Suarez ban can be the making of deputy Carroll

Alan Shearer believes the eight-game suspension handed out to Luis Suarez could prove to be the making of Andy Carroll.

Carroll has still to discover the goalscoring form that persuaded Liverpool to pay £35m this time last year, but Shearer believes regular starts will unlock his ability.

"He might get the chance with Suarez out now for eight games," he said. "It looks like he will get a prolonged run in the team and, hopefully, that will be the making of him. He will be unplayable again if you get the right balls in to him. As you saw with the header he hit the bar with against Newcastle, if you get the right balls into the box, he is very difficult to play against.
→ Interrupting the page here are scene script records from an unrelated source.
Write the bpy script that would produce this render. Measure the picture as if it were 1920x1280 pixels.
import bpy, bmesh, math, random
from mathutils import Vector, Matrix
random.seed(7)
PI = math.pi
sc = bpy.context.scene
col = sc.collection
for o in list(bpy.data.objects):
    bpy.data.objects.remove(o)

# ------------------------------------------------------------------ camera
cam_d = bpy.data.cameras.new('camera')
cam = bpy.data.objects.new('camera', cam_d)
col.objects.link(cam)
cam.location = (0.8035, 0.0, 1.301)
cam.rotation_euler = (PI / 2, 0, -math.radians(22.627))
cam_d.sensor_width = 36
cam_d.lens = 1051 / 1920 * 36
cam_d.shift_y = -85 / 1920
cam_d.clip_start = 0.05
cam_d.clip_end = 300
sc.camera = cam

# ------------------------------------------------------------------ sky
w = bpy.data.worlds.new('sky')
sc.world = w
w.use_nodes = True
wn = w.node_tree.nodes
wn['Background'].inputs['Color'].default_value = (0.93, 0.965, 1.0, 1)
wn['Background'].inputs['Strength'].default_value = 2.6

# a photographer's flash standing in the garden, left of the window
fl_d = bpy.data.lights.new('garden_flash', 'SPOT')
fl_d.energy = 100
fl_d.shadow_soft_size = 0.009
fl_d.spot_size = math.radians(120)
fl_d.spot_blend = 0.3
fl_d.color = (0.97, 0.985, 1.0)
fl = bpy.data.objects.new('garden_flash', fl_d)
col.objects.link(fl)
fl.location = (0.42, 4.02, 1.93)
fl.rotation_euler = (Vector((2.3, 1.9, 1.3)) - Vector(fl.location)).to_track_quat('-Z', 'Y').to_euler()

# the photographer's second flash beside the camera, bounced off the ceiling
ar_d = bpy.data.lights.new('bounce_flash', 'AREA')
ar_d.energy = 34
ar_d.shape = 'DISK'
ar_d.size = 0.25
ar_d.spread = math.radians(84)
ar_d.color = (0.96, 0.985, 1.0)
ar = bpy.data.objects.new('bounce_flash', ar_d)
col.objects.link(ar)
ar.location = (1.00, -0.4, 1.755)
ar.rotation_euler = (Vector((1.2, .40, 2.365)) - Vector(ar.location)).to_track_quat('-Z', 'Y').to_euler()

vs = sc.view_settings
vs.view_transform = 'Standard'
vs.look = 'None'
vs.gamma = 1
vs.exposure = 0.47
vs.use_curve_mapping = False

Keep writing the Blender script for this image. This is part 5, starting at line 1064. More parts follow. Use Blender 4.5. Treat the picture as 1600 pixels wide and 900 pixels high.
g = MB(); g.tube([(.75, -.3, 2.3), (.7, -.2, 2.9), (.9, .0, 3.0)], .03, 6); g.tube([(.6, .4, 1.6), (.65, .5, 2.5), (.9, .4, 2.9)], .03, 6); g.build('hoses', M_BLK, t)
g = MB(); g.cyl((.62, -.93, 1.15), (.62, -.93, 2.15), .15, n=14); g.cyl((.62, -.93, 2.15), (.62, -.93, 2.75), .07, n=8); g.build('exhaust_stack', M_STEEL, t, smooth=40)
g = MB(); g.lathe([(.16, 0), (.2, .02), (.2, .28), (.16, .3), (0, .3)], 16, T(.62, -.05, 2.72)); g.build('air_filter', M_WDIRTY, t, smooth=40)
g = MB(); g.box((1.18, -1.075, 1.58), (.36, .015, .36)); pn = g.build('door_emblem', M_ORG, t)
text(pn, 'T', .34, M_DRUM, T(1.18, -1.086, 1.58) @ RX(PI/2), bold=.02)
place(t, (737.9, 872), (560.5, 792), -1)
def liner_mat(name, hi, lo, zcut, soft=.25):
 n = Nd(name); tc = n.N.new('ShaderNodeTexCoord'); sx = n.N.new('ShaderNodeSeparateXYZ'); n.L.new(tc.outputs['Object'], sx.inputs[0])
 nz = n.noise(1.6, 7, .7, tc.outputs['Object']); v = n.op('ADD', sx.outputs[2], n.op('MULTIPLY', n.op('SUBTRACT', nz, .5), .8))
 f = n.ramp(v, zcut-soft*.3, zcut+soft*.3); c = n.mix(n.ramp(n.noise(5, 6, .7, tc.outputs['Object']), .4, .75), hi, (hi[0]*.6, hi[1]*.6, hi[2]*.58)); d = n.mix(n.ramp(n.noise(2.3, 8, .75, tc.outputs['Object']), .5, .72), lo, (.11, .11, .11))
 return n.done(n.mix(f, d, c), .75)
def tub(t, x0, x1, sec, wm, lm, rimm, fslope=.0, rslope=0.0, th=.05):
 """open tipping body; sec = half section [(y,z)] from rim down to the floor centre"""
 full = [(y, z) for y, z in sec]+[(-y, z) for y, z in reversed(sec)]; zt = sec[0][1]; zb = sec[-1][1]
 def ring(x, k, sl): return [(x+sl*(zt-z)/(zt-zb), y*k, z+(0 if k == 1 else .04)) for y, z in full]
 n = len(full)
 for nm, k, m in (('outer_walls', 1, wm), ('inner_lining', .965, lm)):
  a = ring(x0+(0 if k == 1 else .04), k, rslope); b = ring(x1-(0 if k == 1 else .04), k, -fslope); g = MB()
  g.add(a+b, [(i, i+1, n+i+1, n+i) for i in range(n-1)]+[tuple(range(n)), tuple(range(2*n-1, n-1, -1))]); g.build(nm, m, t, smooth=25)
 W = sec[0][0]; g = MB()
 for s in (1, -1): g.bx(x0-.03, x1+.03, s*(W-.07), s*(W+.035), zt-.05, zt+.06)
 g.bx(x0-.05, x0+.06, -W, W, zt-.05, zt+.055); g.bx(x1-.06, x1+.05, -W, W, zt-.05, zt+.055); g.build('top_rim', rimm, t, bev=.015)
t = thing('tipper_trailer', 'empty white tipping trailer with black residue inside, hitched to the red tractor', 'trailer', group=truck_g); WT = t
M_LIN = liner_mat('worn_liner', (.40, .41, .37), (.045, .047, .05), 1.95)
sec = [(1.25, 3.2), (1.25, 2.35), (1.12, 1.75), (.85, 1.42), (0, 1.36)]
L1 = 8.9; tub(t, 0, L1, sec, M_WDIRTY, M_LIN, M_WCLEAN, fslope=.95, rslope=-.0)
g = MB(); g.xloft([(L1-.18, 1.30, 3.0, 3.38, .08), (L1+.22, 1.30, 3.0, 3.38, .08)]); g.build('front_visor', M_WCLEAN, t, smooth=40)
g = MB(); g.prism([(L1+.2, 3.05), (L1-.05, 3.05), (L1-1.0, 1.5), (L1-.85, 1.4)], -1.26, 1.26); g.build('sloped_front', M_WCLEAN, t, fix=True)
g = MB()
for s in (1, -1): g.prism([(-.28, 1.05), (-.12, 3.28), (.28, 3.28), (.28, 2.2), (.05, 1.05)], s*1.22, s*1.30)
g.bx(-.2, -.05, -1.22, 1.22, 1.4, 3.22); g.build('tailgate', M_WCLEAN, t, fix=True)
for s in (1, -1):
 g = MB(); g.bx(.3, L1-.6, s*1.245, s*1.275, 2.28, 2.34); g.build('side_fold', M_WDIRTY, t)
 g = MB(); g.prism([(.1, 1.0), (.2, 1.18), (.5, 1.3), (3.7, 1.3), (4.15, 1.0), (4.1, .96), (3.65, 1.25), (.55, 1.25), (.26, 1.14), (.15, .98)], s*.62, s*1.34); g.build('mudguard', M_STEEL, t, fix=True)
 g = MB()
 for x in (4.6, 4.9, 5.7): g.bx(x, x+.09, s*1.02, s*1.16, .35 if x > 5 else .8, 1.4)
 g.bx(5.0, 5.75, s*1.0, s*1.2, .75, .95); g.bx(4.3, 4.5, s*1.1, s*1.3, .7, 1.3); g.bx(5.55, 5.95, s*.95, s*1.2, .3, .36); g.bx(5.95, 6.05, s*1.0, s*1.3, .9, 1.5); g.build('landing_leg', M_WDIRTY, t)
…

"Whenever he has scored in a game, like he did against Everton, he was left out of the next game. As a forward you need to play. You need to build your confidence up. You need to get goals. He has never really had the chance to do that.

"He can play. We've seen him at Newcastle so perhaps we know more about that. It is all about confidence. He is a quiet lad and I never had a problem when I was in there at Newcastle for eight weeks. He was fantastic."